A Chicago federal judge ruled Wednesday that R. Kelly’s looming trial on child pornography charges will be decided by a “confidential jury,” citing the risk posed by people who have been “quite active in expressing their disagreement” with the charges against the singer.
At a final hearing ahead of a trial set to start Aug. 15, attorneys for Kelly and his co-defendants argued that the special, secretive treatment might unfairly bias jurors by signaling that their clients posed a risk. But Judge Harry D. Leinenweber sided with government attorneys and said there was good reason to shield jurors’ identities from the public.
“There is a rather large group of people who feel quite strongly about Mr. Kelly and are quite active in expressing their disagreement with his treatment,” the judge said. “It would seem to me that a confidential jury would help this case.”

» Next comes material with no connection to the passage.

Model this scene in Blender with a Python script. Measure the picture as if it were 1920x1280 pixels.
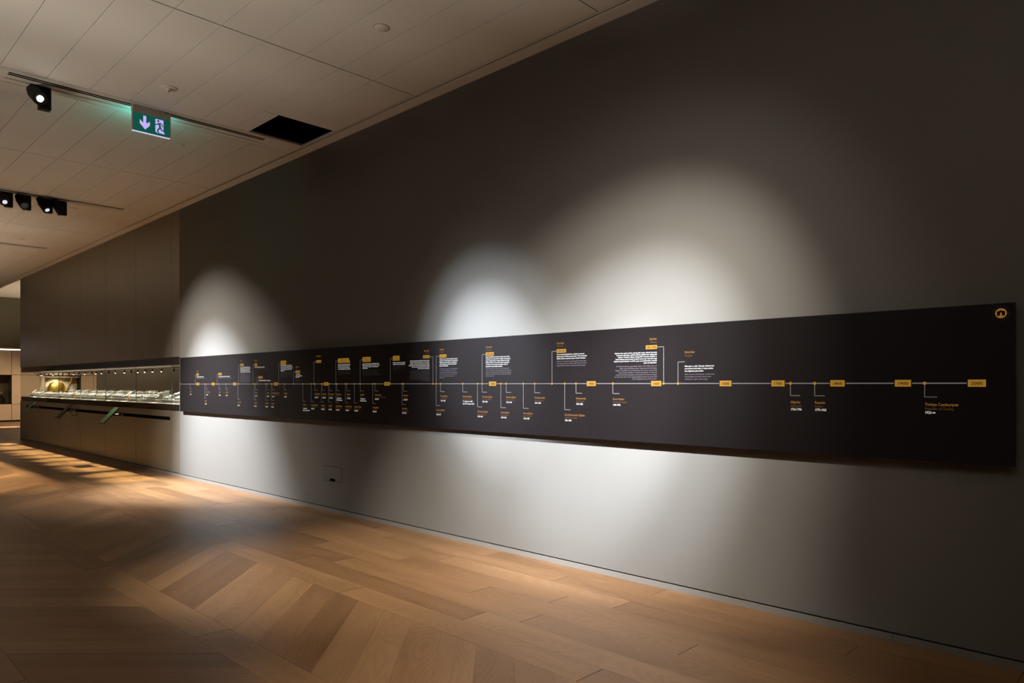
import bpy, bmesh, math, random
from mathutils import Vector, Matrix, Euler
random.seed(7)
for o in list(bpy.data.objects): bpy.data.objects.remove(o)
S = bpy.context.scene
COL = S.collection
R = math.radians

# ------------------------------------------------------------------ camera, world, lights
cd = bpy.data.cameras.new('camera'); cam = bpy.data.objects.new('camera', cd); COL.objects.link(cam)
cam.location = (0, -4.54, 1.5); cam.rotation_euler = (R(90), 0, R(44.212))
cd.sensor_width = 36; cd.lens = 25.071; cd.shift_y = 0.04196; cd.clip_start = .05; cd.clip_end = 200
S.camera = cam
w = bpy.data.worlds.new('world'); S.world = w; w.use_nodes = True
w.node_tree.nodes['Background'].inputs[0].default_value = (.9, .75, .6, 1)
w.node_tree.nodes['Background'].inputs[1].default_value = 0.0
S.view_settings.view_transform = 'Standard'; S.view_settings.look = 'None'
S.view_settings.gamma = 1; S.view_settings.use_curve_mapping = False
S.view_settings.exposure = 0.0

def spot(name, loc, target, power, cone, blend, color, radius=.03):
    l = bpy.data.lights.new(name, 'SPOT'); l.energy = power; l.spot_size = R(cone); l.spot_blend = blend
    l.color = color; l.shadow_soft_size = radius
    o = bpy.data.objects.new(name, l); COL.objects.link(o); o.location = loc
    o.rotation_euler = (Vector(target) - Vector(loc)).to_track_quat('-Z', 'Y').to_euler()
    return o
COOL = (.85, .935, 1.05); WARM = (1.0, .74, .46)
# three accent lamps on the timeline wall, each a hot core in a soft field (their heads hang outside the frame)
def accent(loc, target, beams):
    for cone, power, col in beams: spot('accent_lamp', loc, target, power * 2.4, cone * 2, 1.0, col, .025)
NEUT = (.89, .95, 1.03); FRINGE = (1.0, .925, .83)
ACC_A = ((-11.44, -2.76, 4.12), (-10.44, 0, .28), ((24.3, 2390, (.88, .945, 1.04)), (37.5, 533, FRINGE)))
ACC_B = ((-5.80, -4.17, 4.12), (-4.715, 0, 1.618), ((9.9, 1640, COOL), (14.0, 650, COOL), (18.0, 50, FRINGE)))
ACC_C = ((-1.40, -2.62, 4.12), (-3.387, 0, 1.105), ((10.0, 1380, COOL), (17.8, 1400, NEUT), (26.4, 586, FRINGE), (38, 60, FRINGE)))
for q in (ACC_A, ACC_B, ACC_C): accent(*q)
# added fill spots that brighten the floor beside the timeline
for a, b, p in (((-5.7, -3.9, 4.2), (-5.1, -1.15, 0), 1250), ((-2.3, -3.6, 4.2), (-2.8, -1.5, 0), 700)):
    spot('floor_fill', a, b, p, 46, 1.0, (1, .93, .84), .03)
# framed downlights left of the frame; a long added baffle (built below) cuts their beam parallel to the wall
for x, p in ((-13.3, 2600), (-15.4, 3300), (-17.6, 3600), (-20.0, 3600), (-22.6, 3600)):
    spot('room_downlight', (x, -5.2, 4.2), (x, -2.5, 0), p, 42, .8, (1, .84, .58), .006)
# added fill spots low across the hall, without fixtures, to brighten the ceiling boards
for k in range(22):
    x = 4.0 - 1.35 * k
    spot('ceiling_fill', (x, -8.6, .6), (x, -3.35, 4.34), 1750 if k < 6 else 850 if k < 9 else 210 if k < 14 else 1050, 28, 1.0, (1, .90, .77), .05)
# far gallery
for y in (1.2, 3.8, 6.8): spot('gallery_fill', (-30.6, y, 4.8), (-33.2, y, 0), 520, 75, .7, WARM, .06)  # added spots that light the far gallery, no fixtures
spot('gallery_lamp', (-30.3, 1.0, 4.6), (-30.3, 1.0, 0), 4200, 14, .3, (1, .9, .85), .02)
spot('gallery_ceiling_fill', (-30.0, 4.5, .4), (-31.5, 1.6, 5.0), 900, 80, .8, (1, .82, .56), .05)  # added spot that lifts the gallery ceiling
spot('dish_lamp', (-31.5, 3.2, 3.4), (-34.6, 3.6, 1.4), 420, 20, .4, (1, .85, .6), .03)

# ------------------------------------------------------------------ materials
def nt(name):
    m = bpy.data.materials.new(name); m.use_nodes = True
    return m, m.node_tree.nodes, m.node_tree.links, m.node_tree.nodes['Principled BSDF']
def mat(name, col, rough=.6, metal=0, emit=None, es=0, noise=0, scale=30, bump=0, spec=.5):
    m, n, l, b = nt(name)
    b.inputs['Base Color'].default_value = (*col, 1); b.inputs['Roughness'].default_value = rough
    b.inputs['Metallic'].default_value = metal; b.inputs['Specular IOR Level'].default_value = spec
    if emit: b.inputs['Emission Color'].default_value = (*emit, 1); b.inputs['Emission Strength'].default_value = es
    if noise or bump:
        tc = n.new('ShaderNodeTexCoord'); nz = n.new('ShaderNodeTexNoise'); nz.inputs['Scale'].default_value = scale
        nz.inputs['Detail'].default_value = 4; l.new(tc.outputs['Object'], nz.inputs['Vector'])
        if noise:
            mr = n.new('ShaderNodeMapRange'); mr.inputs['To Min'].default_value = 1 - noise; mr.inputs['To Max'].default_value = 1 + noise
            mx = n.new('ShaderNodeMix'); mx.data_type = 'RGBA'; mx.blend_type = 'MULTIPLY'; mx.inputs['Factor'].default_value = 1
            mx.inputs['A'].default_value = (*col, 1); l.new(nz.outputs['Fac'], mr.inputs['Value']); l.new(mr.outputs['Result'], mx.inputs['B'])
            l.new(mx.outputs['Result'], b.inputs['Base Color'])
        if bump:
            bp = n.new('ShaderNodeBump'); bp.inputs['Strength'].default_value = bump; bp.inputs['Distance'].default_value = .002
            l.new(nz.outputs['Fac'], bp.inputs['Height']); l.new(bp.outputs['Normal'], b.inputs['Normal'])
    return m
def glass_mat(name, k0, k1, tint):
    m, n, l, b = nt(name); n.remove(b); out = n['Material Output']
    t = n.new('ShaderNodeBsdfTransparent'); t.inputs[0].default_value = (*tint, 1)
    g = n.new('ShaderNodeBsdfGlossy'); g.inputs['Roughness'].default_value = 0.0; g.inputs[0].default_value = (1, 1, 1, 1)
    lw = n.new('ShaderNodeLayerWeight'); lw.inputs['Blend'].default_value = .5
    pw = n.new('ShaderNodeMath'); pw.operation = 'POWER'; pw.inputs[1].default_value = 5
    ma = n.new('ShaderNodeMath'); ma.operation = 'MULTIPLY_ADD'; ma.inputs[1].default_value = k1; ma.inputs[2].default_value = k0
    mx = n.new('ShaderNodeMixShader')
    l.new(lw.outputs['Facing'], pw.inputs[0]); l.new(pw.outputs[0], ma.inputs[0]); l.new(ma.outputs[0], mx.inputs[0])
    l.new(t.outputs[0], mx.inputs[1]); l.new(g.outputs[0], mx.inputs[2]); l.new(mx.outputs[0], out.inputs[0])
    return m
def wood_mat(name):
    m, n, l, b = nt(name)
    uv = n.new('ShaderNodeUVMap'); uv.uv_map = 'UVMap'
    at = n.new('ShaderNodeAttribute'); at.attribute_name = 'rnd'
    def noise(sx, sy, det, dist=0):
        mp = n.new('ShaderNodeMapping'); mp.inputs['Scale'].default_value = (sx, sy, 1)
        l.new(uv.outputs[0], mp.inputs['Vector'])
        z = n.new('ShaderNodeTexNoise'); z.inputs['Scale'].default_value = 1; z.inputs['Detail'].default_value = det
        z.inputs['Distortion'].default_value = dist; l.new(mp.outputs[0], z.inputs['Vector']); return z.outputs['Fac']
    def math_(op, a, bb, c=None):
        q = n.new('ShaderNodeMath'); q.operation = op
        for i, v in enumerate((a, bb, c)):
            if v is None: continue
            if isinstance(v, (int, float)): q.inputs[i].default_value = v
            else: l.new(v, q.inputs[i])
        return q.outputs[0]
    broad = noise(.9, 7, 3, .6)
    # growth rings: a smooth field cut into bands
    field = noise(.75, 4.2, 1, .35)
    rings = math_('SINE', math_('MULTIPLY', field, 170), 0)
    rings = math_('MULTIPLY_ADD', rings, .5, .5)
    fib = noise(7, 230, 4)
    knots = noise(3.2, 9, 2)
    kn = n.new('ShaderNodeMapRange'); kn.inputs['From Min'].default_value = .72; kn.inputs['From Max'].default_value = .80
    l.new(knots, kn.inputs['Value'])
    v = math_('MULTIPLY_ADD', broad, .55, -.27)
    v = math_('ADD', v, math_('MULTIPLY', math_('SUBTRACT', rings, .5), .13))
    v = math_('ADD', v, math_('MULTIPLY', math_('SUBTRACT', fib, .5), .30))
    v = math_('ADD', v, math_('MULTIPLY_ADD', at.outputs['Fac'], .40, -.20))
    v = math_('SUBTRACT', v, math_('MULTIPLY', kn.outputs['Result'], .3))
    v = math_('ADD', v, .5)
    cr = n.new('ShaderNodeValToRGB')
    cr.color_ramp.elements[0].position = .05; cr.color_ramp.elements[0].color = (.088, .040, .0145, 1)
    cr.color_ramp.elements[1].position = .95; cr.color_ramp.elements[1].color = (.290, .162, .074, 1)
    e = cr.color_ramp.elements.new(.5); e.color = (.188, .097, .041, 1)
    l.new(v, cr.inputs[0]); l.new(cr.outputs[0], b.inputs['Base Color'])
    ro = math_('MULTIPLY_ADD', fib, .16, .31); l.new(ro, b.inputs['Roughness'])
    b.inputs['Specular IOR Level'].default_value = .5
    bp = n.new('ShaderNodeBump'); bp.inputs['Strength'].default_value = .12; bp.inputs['Distance'].default_value = .001
    l.new(fib, bp.inputs['Height']); l.new(bp.outputs[0], b.inputs['Normal'])
    return m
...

The ruling came weeks after prosecutors charged an R. Kelly fan named Christopher Gunn with threatening the government attorneys who handled Kelly’s previous trial in Brooklyn. In asking for confidential status to protect the “integrity” of the Chicago trial, prosecutors cited the attention Kelly’s case has drawn, including members of the public contacting people involved.
“We think that if the jurors names are public during the trial, there is a significant potential that they will be contacted online or in some way, and it will interfere with their ability to focus and hear the evidence without external influences,” a government lawyer argued Wednesday.
Kelly’s attorney, Jennifer Bonjean, argued back that such claims were merely speculative: “There’s no basis to believe that this case is going to present any problems in terms of harassing the jury or influencing jurors, so it should just proceed like any other case.” And attorneys for Kelly’s co-defendants said that such treatment unfairly signals to jurors that a defendant is dangerous: “When it’s confidential jury, the jury understands that there is something they need to be worried about.”
Wednesday’s order did not require an “anonymous” jury, in which all information about jurors is shielded. In a confidential jury, the parties involved in the case have access to that info, but it is never released to the public.
After decades of accusations of sexual misconduct, Kelly was convicted last year in New York on racketeering and sex trafficking charges related to accusations that he orchestrated a long-running scheme to recruit and abuse women and underage girls. In June, he was sentenced to 30 years in prison.
But he’s still facing a second set of charges in Chicago on child pornography and obstruction-of-justice charges. Among other things, prosecutors claim Kelly and others hampered a police investigation into previous state-law child porn charges in Illinois. In addition to Kelly, associates Derrel McDavid and Milton Brown also face charges in the upcoming trial.
At Wednesday’s hearing, Judge Leinenweber dealt with various other pre-trial matters, including a long list of arguments from both sides on what evidence could and couldn’t be admitted in the case. For instance, the judge granted Kelly’s request that the government be barred from mentioning his marriage to Aaliyah; prosecutors didn’t challenge the point.
Near the end of the hearing, Judge Leinenweber asked each side for an estimate of how long the trial might take. All told, the government and the attorneys for the three defendants estimated that it might run six weeks. But the judge, citing limited courtroom space, said the proceedings would need to wrap a bit faster than that.
“We’re going to get it done in four weeks, come hell or high water, and I have a reputation for moving a case along,” Judge Leinenweber said.